The deception even extended to the metal that he used — when available, Becker acquired cheap ancient coins to serve as the planchets for new creations because the coins were of the right metal and weight, and had an aged look and feel.

After production, Becker would take his pieces “for a ride,” placing the “coins” in a box with other metal, attached to the axle of his carriage, so the movement of the ride jostled the pieces, wearing away some of the newness of freshly-struck pieces.

Lincoln W. Higgie, writing in the preface to a 1977 reprint of Hill’s book, noted that “Becker is probably one of the most skilled forgers who have ever cut a die with the intention of forging a coin. He succeeds in most cases in capturing the style of the ancient coin very nicely.”

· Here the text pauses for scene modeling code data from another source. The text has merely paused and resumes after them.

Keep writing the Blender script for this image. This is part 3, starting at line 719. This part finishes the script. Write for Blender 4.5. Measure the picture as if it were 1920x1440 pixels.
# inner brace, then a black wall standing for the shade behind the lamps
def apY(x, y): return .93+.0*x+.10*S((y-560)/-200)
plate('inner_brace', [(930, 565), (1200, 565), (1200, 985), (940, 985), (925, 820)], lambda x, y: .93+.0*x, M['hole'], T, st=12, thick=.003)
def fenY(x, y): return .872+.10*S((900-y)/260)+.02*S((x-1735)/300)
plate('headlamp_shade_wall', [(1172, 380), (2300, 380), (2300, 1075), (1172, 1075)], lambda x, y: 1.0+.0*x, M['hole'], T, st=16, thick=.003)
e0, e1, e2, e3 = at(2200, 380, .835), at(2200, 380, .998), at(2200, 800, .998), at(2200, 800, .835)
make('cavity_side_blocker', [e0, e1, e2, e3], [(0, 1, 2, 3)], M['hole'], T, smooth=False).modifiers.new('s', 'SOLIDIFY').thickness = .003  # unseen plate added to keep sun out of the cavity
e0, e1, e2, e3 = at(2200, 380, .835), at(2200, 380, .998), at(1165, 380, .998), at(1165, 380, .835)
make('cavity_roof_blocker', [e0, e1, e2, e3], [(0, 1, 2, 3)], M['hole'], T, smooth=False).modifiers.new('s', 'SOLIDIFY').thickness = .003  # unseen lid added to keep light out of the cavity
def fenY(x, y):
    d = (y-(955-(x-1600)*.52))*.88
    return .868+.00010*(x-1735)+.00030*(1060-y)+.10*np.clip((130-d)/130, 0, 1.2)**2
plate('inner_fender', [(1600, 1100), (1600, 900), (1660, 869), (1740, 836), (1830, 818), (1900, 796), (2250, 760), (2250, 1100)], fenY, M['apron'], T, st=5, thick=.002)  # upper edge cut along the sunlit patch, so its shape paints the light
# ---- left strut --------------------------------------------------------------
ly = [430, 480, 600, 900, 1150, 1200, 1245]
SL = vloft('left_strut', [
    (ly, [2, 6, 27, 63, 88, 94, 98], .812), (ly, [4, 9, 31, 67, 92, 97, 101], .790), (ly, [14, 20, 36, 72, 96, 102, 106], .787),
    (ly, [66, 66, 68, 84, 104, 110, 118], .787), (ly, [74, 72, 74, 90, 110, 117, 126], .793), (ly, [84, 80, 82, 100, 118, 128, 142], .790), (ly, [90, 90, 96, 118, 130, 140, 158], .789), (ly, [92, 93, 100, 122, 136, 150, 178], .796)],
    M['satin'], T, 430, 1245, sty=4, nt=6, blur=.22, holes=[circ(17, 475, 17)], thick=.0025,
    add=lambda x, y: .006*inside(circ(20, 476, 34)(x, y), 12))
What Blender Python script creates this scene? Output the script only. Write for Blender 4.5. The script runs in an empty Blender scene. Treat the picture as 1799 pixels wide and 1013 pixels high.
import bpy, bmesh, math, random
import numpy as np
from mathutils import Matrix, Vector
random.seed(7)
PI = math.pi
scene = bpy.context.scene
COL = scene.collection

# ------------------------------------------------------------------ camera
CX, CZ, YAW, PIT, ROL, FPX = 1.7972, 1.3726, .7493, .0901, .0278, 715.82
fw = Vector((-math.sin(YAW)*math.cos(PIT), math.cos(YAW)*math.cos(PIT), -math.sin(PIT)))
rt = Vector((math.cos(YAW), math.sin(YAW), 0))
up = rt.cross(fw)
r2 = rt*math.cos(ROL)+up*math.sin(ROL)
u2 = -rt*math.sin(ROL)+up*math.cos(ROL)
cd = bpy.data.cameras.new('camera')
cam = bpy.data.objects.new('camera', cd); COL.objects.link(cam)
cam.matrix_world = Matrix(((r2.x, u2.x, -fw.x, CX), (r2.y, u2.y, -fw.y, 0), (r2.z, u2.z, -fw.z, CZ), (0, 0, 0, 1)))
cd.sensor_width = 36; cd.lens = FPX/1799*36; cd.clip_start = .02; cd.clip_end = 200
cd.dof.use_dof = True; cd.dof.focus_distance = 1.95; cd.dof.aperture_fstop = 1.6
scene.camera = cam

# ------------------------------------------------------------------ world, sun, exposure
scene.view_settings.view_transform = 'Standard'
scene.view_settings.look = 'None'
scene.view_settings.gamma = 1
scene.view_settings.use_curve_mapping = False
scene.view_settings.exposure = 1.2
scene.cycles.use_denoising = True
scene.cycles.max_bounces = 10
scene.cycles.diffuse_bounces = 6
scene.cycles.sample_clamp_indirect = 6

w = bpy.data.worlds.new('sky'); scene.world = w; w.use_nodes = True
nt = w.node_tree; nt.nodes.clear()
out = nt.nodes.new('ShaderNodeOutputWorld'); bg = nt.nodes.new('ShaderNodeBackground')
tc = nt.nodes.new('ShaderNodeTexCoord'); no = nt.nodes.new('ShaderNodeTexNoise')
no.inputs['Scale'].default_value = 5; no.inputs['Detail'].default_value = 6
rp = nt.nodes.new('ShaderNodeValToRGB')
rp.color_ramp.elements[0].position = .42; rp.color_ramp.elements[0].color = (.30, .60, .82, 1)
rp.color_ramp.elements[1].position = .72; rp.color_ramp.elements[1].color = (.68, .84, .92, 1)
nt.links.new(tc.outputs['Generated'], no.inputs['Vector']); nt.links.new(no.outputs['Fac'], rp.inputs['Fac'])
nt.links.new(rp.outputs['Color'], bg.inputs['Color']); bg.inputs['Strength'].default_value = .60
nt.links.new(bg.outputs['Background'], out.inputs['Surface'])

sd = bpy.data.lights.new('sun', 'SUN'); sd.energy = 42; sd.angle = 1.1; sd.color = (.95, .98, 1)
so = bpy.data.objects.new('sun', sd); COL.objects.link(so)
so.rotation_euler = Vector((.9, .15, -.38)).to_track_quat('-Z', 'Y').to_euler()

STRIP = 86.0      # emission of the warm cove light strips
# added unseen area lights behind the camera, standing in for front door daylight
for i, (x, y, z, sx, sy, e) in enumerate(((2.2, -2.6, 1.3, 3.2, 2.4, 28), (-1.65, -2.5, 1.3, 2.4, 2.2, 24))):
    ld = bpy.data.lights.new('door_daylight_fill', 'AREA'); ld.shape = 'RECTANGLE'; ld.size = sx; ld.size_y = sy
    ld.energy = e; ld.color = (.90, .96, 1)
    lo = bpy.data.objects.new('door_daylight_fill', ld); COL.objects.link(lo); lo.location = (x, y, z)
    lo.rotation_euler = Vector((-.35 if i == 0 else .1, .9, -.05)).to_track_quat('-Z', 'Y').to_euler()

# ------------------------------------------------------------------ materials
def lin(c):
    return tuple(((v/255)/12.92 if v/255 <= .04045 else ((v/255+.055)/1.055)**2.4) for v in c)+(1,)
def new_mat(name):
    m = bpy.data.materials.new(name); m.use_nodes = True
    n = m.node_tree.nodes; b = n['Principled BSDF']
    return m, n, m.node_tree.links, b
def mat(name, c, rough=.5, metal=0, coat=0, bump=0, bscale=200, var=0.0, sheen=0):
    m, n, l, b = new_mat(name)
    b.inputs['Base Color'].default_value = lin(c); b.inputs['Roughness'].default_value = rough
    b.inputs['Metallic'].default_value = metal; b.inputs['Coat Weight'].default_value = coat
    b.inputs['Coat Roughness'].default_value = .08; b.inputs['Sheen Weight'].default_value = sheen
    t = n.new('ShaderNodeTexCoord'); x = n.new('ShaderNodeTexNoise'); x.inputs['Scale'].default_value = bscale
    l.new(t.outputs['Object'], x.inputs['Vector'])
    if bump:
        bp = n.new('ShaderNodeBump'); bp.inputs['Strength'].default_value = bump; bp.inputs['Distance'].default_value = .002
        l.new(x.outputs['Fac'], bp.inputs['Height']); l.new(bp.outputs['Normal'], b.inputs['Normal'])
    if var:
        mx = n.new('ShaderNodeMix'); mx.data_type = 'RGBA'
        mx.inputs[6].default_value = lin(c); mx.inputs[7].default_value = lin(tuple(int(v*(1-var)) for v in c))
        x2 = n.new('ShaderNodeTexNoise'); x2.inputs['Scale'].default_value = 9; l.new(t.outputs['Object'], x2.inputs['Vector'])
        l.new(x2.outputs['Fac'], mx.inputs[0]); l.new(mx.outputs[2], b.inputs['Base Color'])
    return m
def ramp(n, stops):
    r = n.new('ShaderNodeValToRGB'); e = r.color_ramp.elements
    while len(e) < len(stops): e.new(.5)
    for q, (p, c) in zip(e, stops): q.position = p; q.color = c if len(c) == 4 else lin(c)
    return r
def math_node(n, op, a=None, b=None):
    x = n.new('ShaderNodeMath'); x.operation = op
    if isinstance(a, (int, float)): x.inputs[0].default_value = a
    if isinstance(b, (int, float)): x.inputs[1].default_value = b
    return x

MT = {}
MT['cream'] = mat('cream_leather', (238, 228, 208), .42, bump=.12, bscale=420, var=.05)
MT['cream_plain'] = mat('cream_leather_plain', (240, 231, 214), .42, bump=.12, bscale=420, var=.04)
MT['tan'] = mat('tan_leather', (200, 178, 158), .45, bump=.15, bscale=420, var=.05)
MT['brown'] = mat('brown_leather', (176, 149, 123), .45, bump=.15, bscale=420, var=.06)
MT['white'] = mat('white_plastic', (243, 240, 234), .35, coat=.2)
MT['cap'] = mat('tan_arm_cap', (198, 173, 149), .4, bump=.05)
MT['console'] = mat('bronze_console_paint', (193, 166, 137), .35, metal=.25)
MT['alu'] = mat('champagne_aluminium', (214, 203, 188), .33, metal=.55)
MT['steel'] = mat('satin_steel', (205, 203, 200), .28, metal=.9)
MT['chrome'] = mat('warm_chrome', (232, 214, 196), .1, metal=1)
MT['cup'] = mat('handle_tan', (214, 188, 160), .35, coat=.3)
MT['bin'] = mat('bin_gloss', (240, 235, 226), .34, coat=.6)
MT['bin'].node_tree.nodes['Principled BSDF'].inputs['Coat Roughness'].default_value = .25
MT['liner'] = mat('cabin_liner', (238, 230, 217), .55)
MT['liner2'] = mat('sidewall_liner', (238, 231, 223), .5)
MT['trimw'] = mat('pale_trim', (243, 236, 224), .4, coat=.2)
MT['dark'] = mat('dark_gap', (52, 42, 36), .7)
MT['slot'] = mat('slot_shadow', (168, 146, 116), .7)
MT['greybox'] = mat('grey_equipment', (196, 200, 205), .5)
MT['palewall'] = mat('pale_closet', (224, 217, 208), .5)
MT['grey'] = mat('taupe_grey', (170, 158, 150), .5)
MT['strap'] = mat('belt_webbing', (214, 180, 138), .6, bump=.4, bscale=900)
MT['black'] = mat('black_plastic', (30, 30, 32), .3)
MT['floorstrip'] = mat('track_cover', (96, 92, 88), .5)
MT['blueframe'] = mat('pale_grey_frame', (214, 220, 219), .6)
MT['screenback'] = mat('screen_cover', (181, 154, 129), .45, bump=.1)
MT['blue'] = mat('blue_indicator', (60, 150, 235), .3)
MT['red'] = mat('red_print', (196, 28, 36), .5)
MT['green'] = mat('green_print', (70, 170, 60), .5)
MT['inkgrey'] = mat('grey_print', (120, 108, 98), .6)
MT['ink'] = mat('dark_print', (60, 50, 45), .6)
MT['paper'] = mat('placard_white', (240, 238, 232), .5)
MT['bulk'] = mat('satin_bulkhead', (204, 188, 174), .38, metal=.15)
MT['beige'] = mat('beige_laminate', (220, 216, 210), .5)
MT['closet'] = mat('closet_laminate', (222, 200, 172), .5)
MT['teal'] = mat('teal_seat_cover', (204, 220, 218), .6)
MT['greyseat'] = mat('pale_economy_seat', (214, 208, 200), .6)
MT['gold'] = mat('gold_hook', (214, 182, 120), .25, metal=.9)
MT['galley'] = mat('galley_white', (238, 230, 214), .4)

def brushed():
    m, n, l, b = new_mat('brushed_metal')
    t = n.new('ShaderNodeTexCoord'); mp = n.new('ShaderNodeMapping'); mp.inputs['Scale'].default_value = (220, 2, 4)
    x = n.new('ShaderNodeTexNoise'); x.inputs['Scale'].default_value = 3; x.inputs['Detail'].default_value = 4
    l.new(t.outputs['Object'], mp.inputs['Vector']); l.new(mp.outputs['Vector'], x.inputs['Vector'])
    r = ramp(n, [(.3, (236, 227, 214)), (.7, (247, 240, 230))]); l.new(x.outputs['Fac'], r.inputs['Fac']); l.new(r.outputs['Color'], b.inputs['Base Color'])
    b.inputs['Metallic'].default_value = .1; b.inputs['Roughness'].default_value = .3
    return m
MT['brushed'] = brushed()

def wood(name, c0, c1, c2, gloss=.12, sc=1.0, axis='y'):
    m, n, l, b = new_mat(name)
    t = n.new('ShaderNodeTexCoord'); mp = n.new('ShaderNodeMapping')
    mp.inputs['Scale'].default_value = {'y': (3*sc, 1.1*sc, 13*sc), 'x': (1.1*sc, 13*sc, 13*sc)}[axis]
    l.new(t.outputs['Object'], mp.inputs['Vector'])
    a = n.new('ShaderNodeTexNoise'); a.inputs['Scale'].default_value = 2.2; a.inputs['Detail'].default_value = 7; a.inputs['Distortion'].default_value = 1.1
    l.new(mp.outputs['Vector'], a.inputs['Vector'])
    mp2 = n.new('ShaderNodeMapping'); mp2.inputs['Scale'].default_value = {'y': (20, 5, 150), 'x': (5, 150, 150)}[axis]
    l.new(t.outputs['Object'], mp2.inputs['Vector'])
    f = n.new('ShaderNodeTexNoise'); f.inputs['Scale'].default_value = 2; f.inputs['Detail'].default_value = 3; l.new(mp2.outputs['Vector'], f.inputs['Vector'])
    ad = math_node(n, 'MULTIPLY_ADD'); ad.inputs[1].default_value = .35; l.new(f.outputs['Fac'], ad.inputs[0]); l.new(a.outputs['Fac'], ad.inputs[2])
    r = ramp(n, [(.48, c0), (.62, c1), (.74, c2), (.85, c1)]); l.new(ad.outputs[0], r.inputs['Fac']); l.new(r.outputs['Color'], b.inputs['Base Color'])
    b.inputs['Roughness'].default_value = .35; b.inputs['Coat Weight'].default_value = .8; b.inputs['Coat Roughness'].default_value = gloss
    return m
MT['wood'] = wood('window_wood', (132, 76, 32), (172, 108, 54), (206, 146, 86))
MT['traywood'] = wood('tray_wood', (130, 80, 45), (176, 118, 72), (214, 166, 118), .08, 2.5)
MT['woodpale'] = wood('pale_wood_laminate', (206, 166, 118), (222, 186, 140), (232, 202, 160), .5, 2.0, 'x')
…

His lettering was particularly skillful, Higgie wrote, and this was important, because many other forgeries could be identified by less skillful lettering.

When Becker died in April 1830, financial troubles that consumed his life continued for his family. The family used his dies to strike sets of coins in a poor quality pewter alloy, with the examples sold to collectors and institutions. At some point Becker’s family sold the dies to the Saalfeld Museum, and they finally were placed into of the collection of the Kaiser-Friedrich Museum in Berlin in 1911.

The Berlin museum used the dies to make and sell to collectors off-metal sets of the “coins.” Sometimes, pieces would be plated with the same alloy of metal as real examples, for use as a substitute in a collection for an otherwise unobtainable coin.

The practice of museums issuing replicas or reproductions for supposed educational benefit extended even to the vaunted British Museum.